Wednesday, July 26, 2017 4 comments

Hopes, dreams and disappointments

Goodbye knot garden :(
In the last exciting episode of The Dirt Diaries, I was preparing to leave for Jolly Old England. In addition to visiting with family and friends, I was going to explore the £7.5 million renovation to the Garden Museum in London, and check out the Hampton Court Palace Flower Show. The show is now billed as the world’s largest so it was only natural my hopes were sky high.

Unfortunately the visit to “Jolly Old” was a bit less than jolly. Not long after arriving Chris came down with a bug (chest congestion, coughing and generally feeling crummy.) A few days later I was under the weather as well.

Still, I thought what better way to cheer us up than a trip to the Garden Museum we’d so enjoyed before it closed for renovations in 2015! One of my favorite things about the museum was the gorgeous knot garden next to the Tradescant tomb.  As we arrived, we discovered that garden was gone.

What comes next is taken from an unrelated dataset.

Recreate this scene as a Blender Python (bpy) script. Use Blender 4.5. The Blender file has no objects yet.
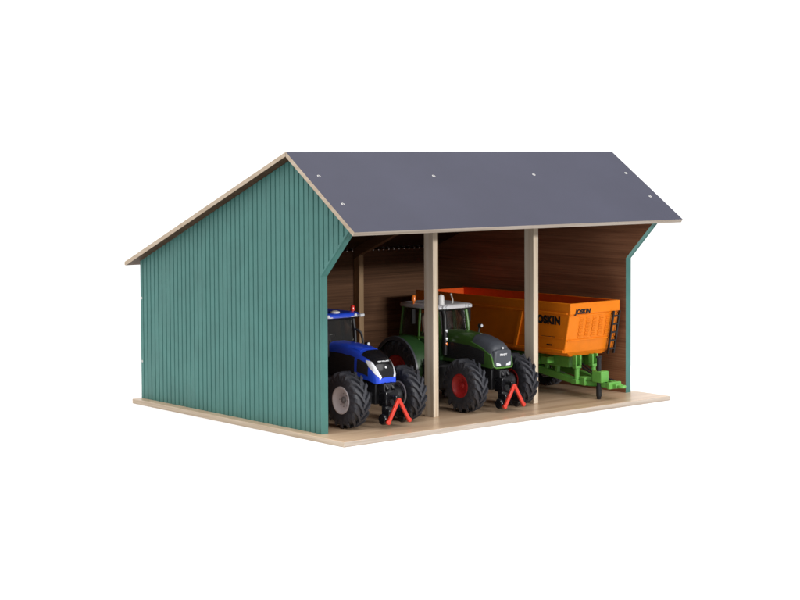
import bpy, math, random
from mathutils import Vector, Matrix
random.seed(7)
S = bpy.context.scene
S.unit_settings.scale_length = 0.1          # one unit is a decimetre
COL = S.collection
PI = math.pi

# ------------------------------------------------------------------ materials
def node_mat(name):
    m = bpy.data.materials.new(name); m.use_nodes = True
    nt = m.node_tree
    return m, nt, nt.nodes['Principled BSDF']

def ramp(nt, fac, stops):
    r = nt.nodes.new('ShaderNodeValToRGB')
    el = r.color_ramp.elements
    while len(el) < len(stops): el.new(0.5)
    for e, (p, c) in zip(el, stops):
        e.position = p; e.color = (*c, 1)
    nt.links.new(fac, r.inputs['Fac'])
    return r.outputs['Color']

def coords(nt, scale, loc=(0, 0, 0)):
    tc = nt.nodes.new('ShaderNodeTexCoord'); mp = nt.nodes.new('ShaderNodeMapping')
    mp.inputs['Scale'].default_value = scale; mp.inputs['Location'].default_value = loc
    nt.links.new(tc.outputs['Object'], mp.inputs['Vector'])
    return mp.outputs['Vector']

def noise(nt, vec, scale, detail=4, rough=.55, dist=0):
    n = nt.nodes.new('ShaderNodeTexNoise')
    n.inputs['Scale'].default_value = scale; n.inputs['Detail'].default_value = detail
    n.inputs['Roughness'].default_value = rough; n.inputs['Distortion'].default_value = dist
    nt.links.new(vec, n.inputs['Vector'])
    return n.outputs['Fac']

def bump(nt, b, h, strength, dist=.01):
    bp = nt.nodes.new('ShaderNodeBump')
    bp.inputs['Strength'].default_value = strength; bp.inputs['Distance'].default_value = dist
    nt.links.new(h, bp.inputs['Height']); nt.links.new(bp.outputs['Normal'], b.inputs['Normal'])

def wood(name, dark, mid, light, axis=0, rough=.6, fine=26, spec=.3, stretch=.035, bstr=.15):
    """grain running along the given axis"""
    m, nt, b = node_mat(name)
    sc = [1, 1, 1]; sc[axis] = stretch
    v = coords(nt, sc)
    n1 = noise(nt, v, fine, 6, .65, .4)
    n2 = noise(nt, v, fine * .22, 3, .5, .8)
    mx = nt.nodes.new('ShaderNodeMath'); mx.operation = 'MULTIPLY_ADD'
    mx.inputs[1].default_value = .6
    ad = nt.nodes.new('ShaderNodeMath'); ad.operation = 'MULTIPLY'; ad.inputs[1].default_value = .4
    nt.links.new(n2, ad.inputs[0]); nt.links.new(n1, mx.inputs[0]); nt.links.new(ad.outputs[0], mx.inputs[2])
    c = ramp(nt, mx.outputs[0], [(.34, dark), (.5, mid), (.64, light)])
    nt.links.new(c, b.inputs['Base Color'])
    b.inputs['Roughness'].default_value = rough; b.inputs['Specular IOR Level'].default_value = spec
    bump(nt, b, mx.outputs[0], bstr, .006)
    return m

def plain(name, col, rough=.4, metal=0, var=.12, vscale=9, spec=.5, coat=0, bstr=.04, bscale=60):
    m, nt, b = node_mat(name)
    v = coords(nt, (1, 1, 1))
    n = noise(nt, v, vscale, 4, .6)
    lo = tuple(c * (1 - var) for c in col); hi = tuple(min(1, c * (1 + var)) for c in col)
    c = ramp(nt, n, [(.3, lo), (.7, hi)])
    nt.links.new(c, b.inputs['Base Color'])
    b.inputs['Roughness'].default_value = rough; b.inputs['Metallic'].default_value = metal
    b.inputs['Specular IOR Level'].default_value = spec; b.inputs['Coat Weight'].default_value = coat
    b.inputs['Coat Roughness'].default_value = .15
    if bstr:
        bump(nt, b, noise(nt, v, bscale, 3, .6), bstr, .004)
    return m

def glass(name, tint=(.75, .78, .8), refl=.22):
    m = bpy.data.materials.new(name); m.use_nodes = True
    nt = m.node_tree; nt.nodes.clear()
    out = nt.nodes.new('ShaderNodeOutputMaterial'); mix = nt.nodes.new('ShaderNodeMixShader')
    tr = nt.nodes.new('ShaderNodeBsdfTransparent'); gl = nt.nodes.new('ShaderNodeBsdfGlossy')
    tr.inputs['Color'].default_value = (*tint, 1); gl.inputs['Roughness'].default_value = .12
    lw = nt.nodes.new('ShaderNodeLayerWeight'); lw.inputs['Blend'].default_value = refl
    nt.links.new(lw.outputs['Fresnel'], mix.inputs['Fac'])
    nt.links.new(tr.outputs[0], mix.inputs[1]); nt.links.new(gl.outputs[0], mix.inputs[2])
    nt.links.new(mix.outputs[0], out.inputs['Surface'])
    return m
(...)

The Garden Museum originally opened in 1977 after the founder, Rosemary Nicholson, discovered the tomb of the Tradescants (engraved with skulls and crocodiles) in the graveyard of the ancient church of St. Mary’s. Some of the 20,000 bodies buried on the site date back to before the Norman Conquest. 

 
  The knot garden was planted in honor of the intrepid plant hunter John Tradescant and his son. Both men traveled the globe to find new plants (and parts of exotic animals) to bring back to England. John the elder was also gardener to Charles I.

The garden we saw was planted with species either introduced by the Tradescants, or grown in their Lambeth garden, which has long since disappeared. Most plants in the modern garden were labeled with their country of origin and year they were introduced to the UK.

The new Courtyard (Courtesy the Garden Museum)

The renovated Garden Museum features new flooring and lighting (Courtesy the Garden Museum)

Despite the demise of the old garden, the shiny new Garden Museum offers more space for exhibits that will delight all who share a love of gardening.  There are seven exhibition galleries and over a thousand objects on display reflecting all aspects of gardening from 1600 to today. I especially enjoyed the scrapbook of a lady who as a teenager had collected wildflowers growing in the rubble of the Blitz.



The London Evening Standard liked what they saw:  “There are touching mementoes and curiosities here. Some are impressive artifacts: a wonderful 17th-century terracotta watering can, for example, or a glass “cucumber straightener” invented by George Stephenson. Others earn their place through significant associations with great gardeners: William Robinson’s cloak, Gertrude Jekyll’s desk. 

A special display has been added: a gallery designed by Alec Cobbe known as The Ark, which displays 20 precious Tradescant items on loan from the Ashmolean in Oxford, a cabinet of curiosities conceived in homage to Tradescants’ own museum, one of the wonders of 17th-century London.”

A heritage fruit possibly grown by the Tradescants
One of the exhibitions that particularly interested me was Tradescant’s Orchard: A Celebration of Botanical Art. Fifty modern botanical artists painted heritage fruits that are displayed alongside ‘The Tradescants’ Orchard’, a 17th century volume of 66 watercolors depicting fruit varieties that John Tradescant and his son might have grown in their market garden at Lambeth.

That exhibition made me rethink the idea of taking a course in botanical art I’d once considered.

Take a seat inside the shed and watch short films about folks and their gardens (Courtesy the Garden Museum)

The museum also features new learning spaces, a gift shop and a large café that was doing a brisk business. In addition, the 14th century medieval tower will be open to the public for the first time. The observation platform offers a splendid view of the Thames and London skyline.

I understand new plantings related to Tradescant discoveries are slated for the courtyard. To be fair, the museum just reopened in late May and I’m sure the result will be impressive. If I hadn’t felt so lousy and I hadn’t seen the original garden, I probably would have been delighted.

I may have been a bit disappointed this trip, but if you are a mad keen gardener, you must go.